→ Required work: Can you print the data exactly and leave out each image?

→ Entries with scene source code:
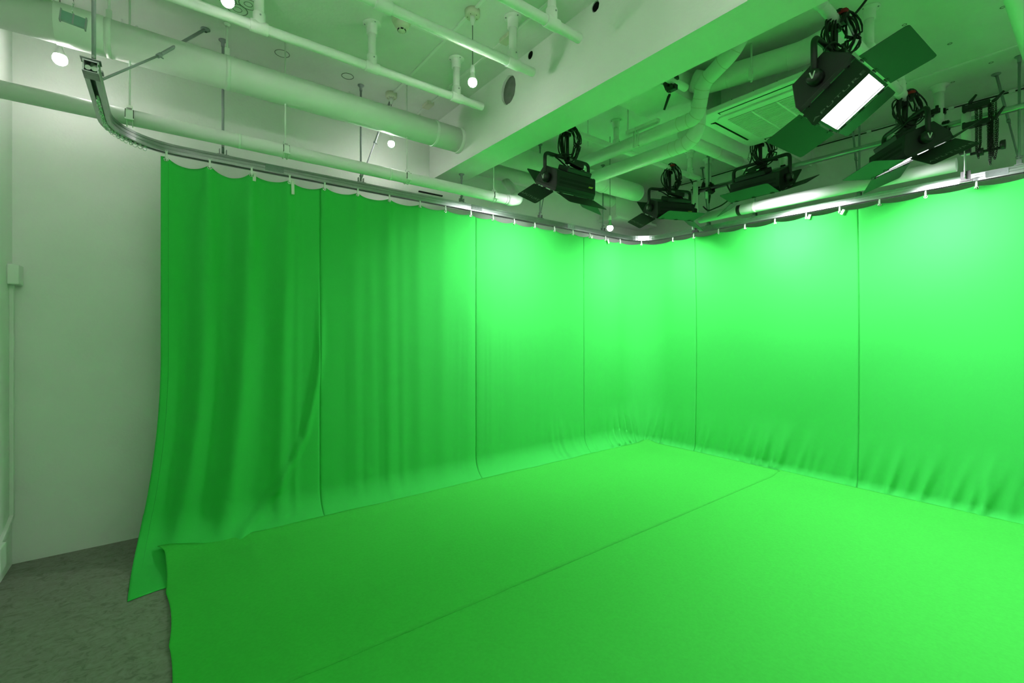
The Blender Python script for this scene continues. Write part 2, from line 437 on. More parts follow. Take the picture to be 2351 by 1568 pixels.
# ------------------------------------------------------------------ green curtain
rr = random.Random(11)
FINE = [(rr.uniform(18, 60), rr.uniform(0, 6.28), rr.uniform(0.4, 1.0)) for _ in range(9)]
FINE2 = [(rr.uniform(50, 130), rr.uniform(0, 6.28), rr.uniform(0.3, 1.0)) for _ in range(9)]
ENV = [(rr.uniform(1.2, 4.5), rr.uniform(0, 6.28)) for _ in range(5)]
def ripple(s, L): return sum(a * math.sin(k * s + p) for k, p, a in L) / len(L)
def envelope(s, z): return 0.5 + 0.5 * math.sin(ENV[0][0] * s + ENV[0][1] + 0.9 * z) * math.sin(ENV[1][0] * s + ENV[1][1] - 0.6 * z)
SC = S0 + 4.75        # arc length (about) where the corner curve begins
S_AB = s_of(5.29, 3.94)
def top_z(s):
    """scalloped top edge hanging between the hooks"""
    i = 0
    while i < len(HS) - 2 and HS[i + 1] < s: i += 1
    a, b = HS[i], HS[i + 1]
    if s <= HS[0] or s >= HS[-1]: return 2.768
    t = max(0.0, min(1.0, (s - a) / (b - a)))
    sag = 0.034 * math.exp(-(a - HS[0]) / 0.9) + 0.022
    rnd = math.sin(i * 12.9898) * 43758.5453; rnd -= math.floor(rnd)
    sag *= 0.75 + 0.5 * rnd
    return 2.768 - sag * (4 * t * (1 - t)) ** 0.95
CREASE = [(1.05, 1.35), (1.02, 1.10), (0.93, 0.69), (0.73, 0.30), (0.58, 0.13), (0.45, 0.02)]   # (x, z) of the long diagonal fold
def crease_off(x, z):
    if z > 2.2 or x < 0.2 or x > 1.3: return 0.0
    d = 1e9
    P = [(1.06, 2.2)] + CREASE
    for a, b in zip(P[:-1], P[1:]):
        vx, vz = b[0] - a[0], b[1] - a[1]; t = max(0, min(1, ((x - a[0]) * vx + (z - a[1]) * vz) / (vx * vx + vz * vz)))
        q = math.hypot(x - a[0] - vx * t, z - a[1] - vz * t)
        if q < d: d = q; side = (x - a[0]) * vz - (z - a[1]) * vx
    w = 0.028
    return (0.034 * math.exp(-(d / w) ** 2)) * sstep(2.2, 1.1, z)
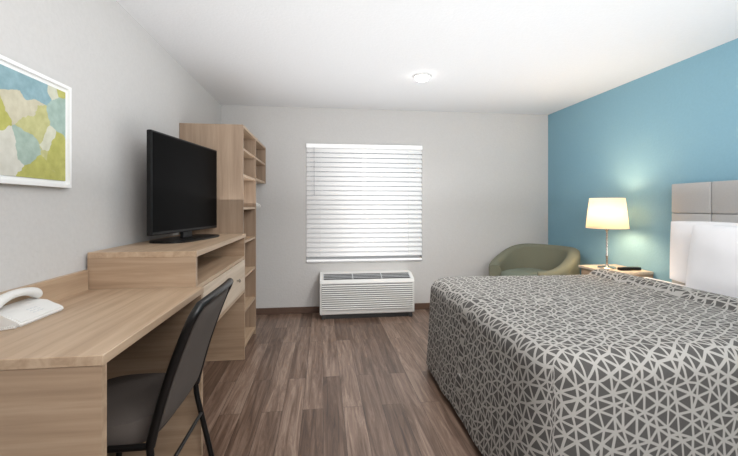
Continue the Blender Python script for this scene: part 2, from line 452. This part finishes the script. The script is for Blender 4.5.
# ------------------------------------------------------------ desk telephone
ph = thing('telephone', 'white corded desk telephone with handset on its cradle', 'telephone', (-1.084, 1.53, DZ+.0005))
ph.scale = (.78, 1.0, .95)
b = MB().prism([(-.08, 0), (.085, 0), (.087, .014), (.07, .024), (.005, .046), (-.065, .058), (-.08, .05)], 'y', -.11, .11)
bmesh.ops.bevel(b.bm, geom=[e for e in b.bm.edges if e.calc_length() > .012], offset=.0055, segments=3, affect='EDGES')
obj('body', b, M['plastic_w'], ph, smooth=True)
b = MB(); 
for r_ in range(3):
    for c_ in range(3):
        xx = .022+r_*.014; zz = .046-(xx-.005)*.34
        b.box(xx, xx+.009, -.02+c_*.018, -.007+c_*.018, zz-.009, zz-.001, .001, 1)
obj('keypad', b, M['plastic_g'], ph)
b = MB()
def hs(u, v):
    t = u*2-1; zc = .098-.026*t*t
    e = max(.0, 1-abs(t)**10)**.5
    wd = (.024+.013*abs(t)**3)*e; th = (.015+.015*abs(t)**3)*e
    a = 2*PI*v
    return Vector((-.034+wd*math.cos(a), t*.112, zc+th*math.sin(a)-.004*abs(t)**4))
b.grid(hs, 40, 16)
bmesh.ops.remove_doubles(b.bm, verts=b.bm.verts, dist=.0002)
obj('handset', b, M['plastic_w'], ph, smooth=True)
cp = []
for k in range(160):
    t = k/159; a = t*2*PI*18
    cp.append((-.03+.11*t, -.123-.02*math.sin(t*PI)+.005*math.cos(a), .0075+.005*math.sin(a)))
obj('coiled_cord', MB().tube(cp, .0016, 6), M['plastic_w'], ph, smooth=True)

# ------------------------------------------------------------ desk chair
ch = thing('desk_chair', 'black stacking chair with charcoal seat pushed under the desk', 'chair', (-.757, 1.68, 0), math.radians(0))
hw = .245
def seat_f(u, v):
    a = 2*PI*u; e = 1/3.2
    ca, sa = math.cos(a), math.sin(a)
    X = math.copysign(abs(ca)**(2*e), ca)*.200; Y = math.copysign(abs(sa)**(2*e), sa)*.232
    prof_ = [(0, .385), (.9, .385), (1, .41), (1, .455), (.96, .482), (.8, .496), (.4, .501), (0, .501)]
    i = min(int(v*7+1e-6), 7); k, z = prof_[i]
    return Vector((-.055+X*k, Y*k, z))
b = MB(); b.grid(seat_f, 48, 7, closed_u=True)
bmesh.ops.remove_doubles(b.bm, verts=b.bm.verts, dist=.0005)
obj('seat', b, M['seatfab'], ch, smooth=50)
def bxz(z):
    t = (z-.42)/.49
    return .148+.105*t+.055*t*t
def back_f(side):
    def f(u, v):
        z = .45+(.902-.45)*v
        yy = (u*2-1)*(hw-.006)
        return Vector((bxz(z)+.020*(1-(u*2-1)**2)*1+side*.015*(1-(abs(u*2-1))**10)*(1-abs(v*2-1)**14), yy, z))
    return f
b = MB(); b.grid(back_f(1), 20, 16); b.grid(back_f(-1), 20, 16)
bmesh.ops.remove_doubles(b.bm, verts=b.bm.verts, dist=.0008)
obj('backrest', b, M['backpl'], ch, smooth=50)
zs = [.415+(.90-.415)*k/10 for k in range(11)]
left = [(bxz(z), -hw, z) for z in zs]; right = [(bxz(z), hw, z) for z in zs][::-1]
left[-1] = (bxz(.88), -hw, .875); right[0] = (bxz(.88), hw, .875)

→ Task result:
The Blender Python script for this scene continues. Write part 2, from line 437 on. More parts follow. Take the picture to be 2351 by 1568 pixels.
# ------------------------------------------------------------------ green curtain
rr = random.Random(11)
FINE = [(rr.uniform(18, 60), rr.uniform(0, 6.28), rr.uniform(0.4, 1.0)) for _ in range(9)]
FINE2 = [(rr.uniform(50, 130), rr.uniform(0, 6.28), rr.uniform(0.3, 1.0)) for _ in range(9)]
ENV = [(rr.uniform(1.2, 4.5), rr.uniform(0, 6.28)) for _ in range(5)]
def ripple(s, L): return sum(a * math.sin(k * s + p) for k, p, a in L) / len(L)
def envelope(s, z): return 0.5 + 0.5 * math.sin(ENV[0][0] * s + ENV[0][1] + 0.9 * z) * math.sin(ENV[1][0] * s + ENV[1][1] - 0.6 * z)
SC = S0 + 4.75        # arc length (about) where the corner curve begins
S_AB = s_of(5.29, 3.94)
def top_z(s):
    """scalloped top edge hanging between the hooks"""
    i = 0
    while i < len(HS) - 2 and HS[i + 1] < s: i += 1
    a, b = HS[i], HS[i + 1]
    if s <= HS[0] or s >= HS[-1]: return 2.768
    t = max(0.0, min(1.0, (s - a) / (b - a)))
    sag = 0.034 * math.exp(-(a - HS[0]) / 0.9) + 0.022
    rnd = math.sin(i * 12.9898) * 43758.5453; rnd -= math.floor(rnd)
    sag *= 0.75 + 0.5 * rnd
    return 2.768 - sag * (4 * t * (1 - t)) ** 0.95
CREASE = [(1.05, 1.35), (1.02, 1.10), (0.93, 0.69), (0.73, 0.30), (0.58, 0.13), (0.45, 0.02)]   # (x, z) of the long diagonal fold
def crease_off(x, z):
    if z > 2.2 or x < 0.2 or x > 1.3: return 0.0
    d = 1e9
    P = [(1.06, 2.2)] + CREASE
    for a, b in zip(P[:-1], P[1:]):
        vx, vz = b[0] - a[0], b[1] - a[1]; t = max(0, min(1, ((x - a[0]) * vx + (z - a[1]) * vz) / (vx * vx + vz * vz)))
        q = math.hypot(x - a[0] - vx * t, z - a[1] - vz * t)
        if q < d: d = q; side = (x - a[0]) * vz - (z - a[1]) * vx
    w = 0.028
    return (0.034 * math.exp(-(d / w) ** 2)) * sstep(2.2, 1.1, z)
Continue the Blender Python script for this scene: part 2, from line 452. This part finishes the script. The script is for Blender 4.5.
# ------------------------------------------------------------ desk telephone
ph = thing('telephone', 'white corded desk telephone with handset on its cradle', 'telephone', (-1.084, 1.53, DZ+.0005))
ph.scale = (.78, 1.0, .95)
b = MB().prism([(-.08, 0), (.085, 0), (.087, .014), (.07, .024), (.005, .046), (-.065, .058), (-.08, .05)], 'y', -.11, .11)
bmesh.ops.bevel(b.bm, geom=[e for e in b.bm.edges if e.calc_length() > .012], offset=.0055, segments=3, affect='EDGES')
obj('body', b, M['plastic_w'], ph, smooth=True)
b = MB(); 
for r_ in range(3):
    for c_ in range(3):
        xx = .022+r_*.014; zz = .046-(xx-.005)*.34
        b.box(xx, xx+.009, -.02+c_*.018, -.007+c_*.018, zz-.009, zz-.001, .001, 1)
obj('keypad', b, M['plastic_g'], ph)
b = MB()
def hs(u, v):
    t = u*2-1; zc = .098-.026*t*t
    e = max(.0, 1-abs(t)**10)**.5
    wd = (.024+.013*abs(t)**3)*e; th = (.015+.015*abs(t)**3)*e
    a = 2*PI*v
    return Vector((-.034+wd*math.cos(a), t*.112, zc+th*math.sin(a)-.004*abs(t)**4))
b.grid(hs, 40, 16)
bmesh.ops.remove_doubles(b.bm, verts=b.bm.verts, dist=.0002)
obj('handset', b, M['plastic_w'], ph, smooth=True)
cp = []
for k in range(160):
    t = k/159; a = t*2*PI*18
    cp.append((-.03+.11*t, -.123-.02*math.sin(t*PI)+.005*math.cos(a), .0075+.005*math.sin(a)))
obj('coiled_cord', MB().tube(cp, .0016, 6), M['plastic_w'], ph, smooth=True)

# ------------------------------------------------------------ desk chair
ch = thing('desk_chair', 'black stacking chair with charcoal seat pushed under the desk', 'chair', (-.757, 1.68, 0), math.radians(0))
hw = .245
def seat_f(u, v):
    a = 2*PI*u; e = 1/3.2
    ca, sa = math.cos(a), math.sin(a)
    X = math.copysign(abs(ca)**(2*e), ca)*.200; Y = math.copysign(abs(sa)**(2*e), sa)*.232
    prof_ = [(0, .385), (.9, .385), (1, .41), (1, .455), (.96, .482), (.8, .496), (.4, .501), (0, .501)]
    i = min(int(v*7+1e-6), 7); k, z = prof_[i]
    return Vector((-.055+X*k, Y*k, z))
b = MB(); b.grid(seat_f, 48, 7, closed_u=True)
bmesh.ops.remove_doubles(b.bm, verts=b.bm.verts, dist=.0005)
obj('seat', b, M['seatfab'], ch, smooth=50)
def bxz(z):
    t = (z-.42)/.49
    return .148+.105*t+.055*t*t
def back_f(side):
    def f(u, v):
        z = .45+(.902-.45)*v
        yy = (u*2-1)*(hw-.006)
        return Vector((bxz(z)+.020*(1-(u*2-1)**2)*1+side*.015*(1-(abs(u*2-1))**10)*(1-abs(v*2-1)**14), yy, z))
    return f
b = MB(); b.grid(back_f(1), 20, 16); b.grid(back_f(-1), 20, 16)
bmesh.ops.remove_doubles(b.bm, verts=b.bm.verts, dist=.0008)
obj('backrest', b, M['backpl'], ch, smooth=50)
zs = [.415+(.90-.415)*k/10 for k in range(11)]
left = [(bxz(z), -hw, z) for z in zs]; right = [(bxz(z), hw, z) for z in zs][::-1]
left[-1] = (bxz(.88), -hw, .875); right[0] = (bxz(.88), hw, .875)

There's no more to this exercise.